The desire to have the game in your hands when time is winding down is not unique to basketball. The great NFL QBs like John Elway, Joe Montana and the pretty boy in New England want to bring their teams back in the last two minutes, rather than watch their defense try to keep the other team from scoring. In the most recent Superbowl, Coach Belichick instructed his defense to allow Ahmad Bradshaw to score so that the offense could get the ball back with the chance to win the game. This was not an indictment of the Giants' defense, but a testament in the Coach's faith that the QB wanted the ball with a chance to win.

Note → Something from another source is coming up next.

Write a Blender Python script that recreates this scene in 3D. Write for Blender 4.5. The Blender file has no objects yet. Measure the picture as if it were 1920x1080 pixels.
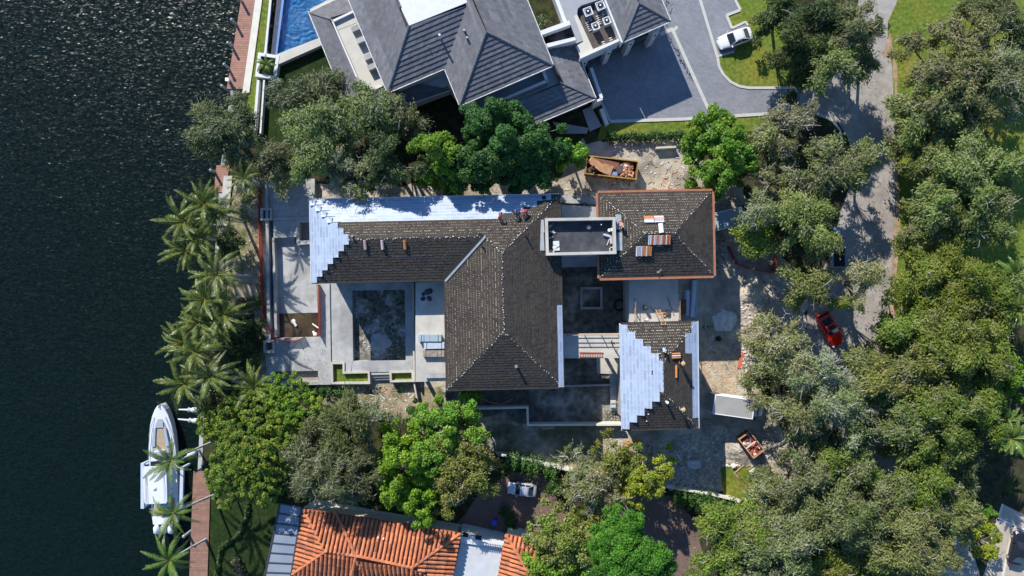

In sharp contrast to the great QBs, there are some players who can't handle the pressure and do not want to have the ball in their hands at the end of the game. The most notorious example of this was Donovan McNabb at the end of the Superbowl in 2004 when he famously vomited in the huddle before blowing his team's last chance to win the game.

The desire to lead when it would be easier to follow the crowd can be seen in the Yam Suf story. When the Jews reached the water, they complained to Moshe that they had fled Egypt, only to die at Yam Suf. At that point, the leader of the tribe of Yehuda, Nachson Ben Aminadav stepped to the forefront. He walked headlong into the sea to show his faith that Hashem had a master plan and that the Jews were not destined to drown at Yam Suf. Although Nachshon could have sat back and watched whether his brother in law Aharon or Moshe could rally the Jews, he stepped forward and led by example at the time that it was needed most.